Hace veinte días que habito nuestro nuevo hogar. Me ha pasado ya de forma reiterada que, tras un cambio en mi vida me pregunto “¿cómo no he hecho esto antes?”, “¿por qué aguanté tanto?” o “¿en qué estaba yo pensando para hacer las cosas así?”. Esto viene a cuento porque desde hace veinte días me siento que estoy de vuelta en mi verdadero hábitat. ¿Cómo pude estar tan alejada de él? El hábitat natural.
Ayer se produjo una anagnórisis profunda. Fue cuando me dirigía a comprar materias primas para una pizza casera. Entonces miré a mi derecha y vi cómo descendía el sol tras las lejanas montañas. La gama de colores es simplemente indescriptible. Pero lo más indescriptiblemente precioso era el color que el sol poniente arrancaba a la hierba del campo. Entonces miré a mi izquierda y vi alta una luna en fase creciente, que en unos días estará plena, perfectamente recortada en el cielo azul/gris/púrpura. Y entonces fue cuando dije para mí misma “¿dónde te has metido tanto tiempo?”, “¿qué merece la pena ser visto más que esto?”. Y entonces me terminé de autorreconocer. O quizás me empecé a autorreconocer.
Todo resulta ser más sencillo cuando uno entra en contacto con lo natural. Todo se convierte en sustancial. Hay muchas menos cosas etéreas y muchas menos cosas fugaces. No es que no exista la abstracción. Por supuesto, la abstracción es esencial para el autorreconocimiento. Pero es una abstracción sustancial, con carga, con chicha. No se trata de adónde va a parar este mundo o de cómo poder cambiar el hecho dado. Se trata, por ejemplo, de mirar un árbol y pensar en cuántas cosas ha visto, cuán sabias son sus ramas y cuán profundas serán sus raíces. La grandeza natural proporciona un asidero mucho más razonable sobre el que construir el propio yo. Lejos de una concepción que gire en torno a mí (o en torno al hombre, si lo extrapolamos), mi propio yo gira en torno a la sustancia permanente: árbol, piedra, montaña, sol, luna, estrellas. Y en ese giro se es capaz de entrar en contacto con otros momentos, otros lugares, otras visiones e incluso otras cosmovisiones. El ser con cientos de años ha sido observado, descrito, determinado, configurado mentalmente por muchos ojos, ojos perdidos en los años, en los tiempos. Y sigue ahí.

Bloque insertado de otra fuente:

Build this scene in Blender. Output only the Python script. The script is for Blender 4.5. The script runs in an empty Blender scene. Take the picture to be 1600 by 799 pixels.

La vuelta es más importante y crucial que lo que a priori parecía. Es un ejercicio fundamental de exploración personal: recalibrar un yo probablemente sobredimensionado, aunque sin cargo de conciencia por ello. La sobredimensión del yo y de lo propio es un mal común. Sin embargo, una vez dado el paso hacia el cambio, resulta obligatoria esta exploración, esta salida de una autoculpable minoría de edad – y cito libremente y a mi propia conveniencia a Kant. Es el momento de crecer hacia dentro mirando lo que me rodea desde una perspectiva inclusiva, orgánica y profundamente sustancial, y determinando la importancia de cada acontecimiento por minúsculo que pueda parecer: desde observar el aprovisionamiento de una marabunta a fabricar un trozo de masa a partir de ingredientes.
“¡Busca la luz del sol y la del día,
de vuelta a los pastos, y a los prados,
que vacas y bueyes apacientan!
¡De vuelta a los jardines de las lomas
donde las bayas crecen y maduran
bajo la luz del sol y bajo el día!
¡Lejos al Sur, más lejos al Sur!
¡Bajas la rápida corriente oscura
de vuelta a tierras que antaño conociste!”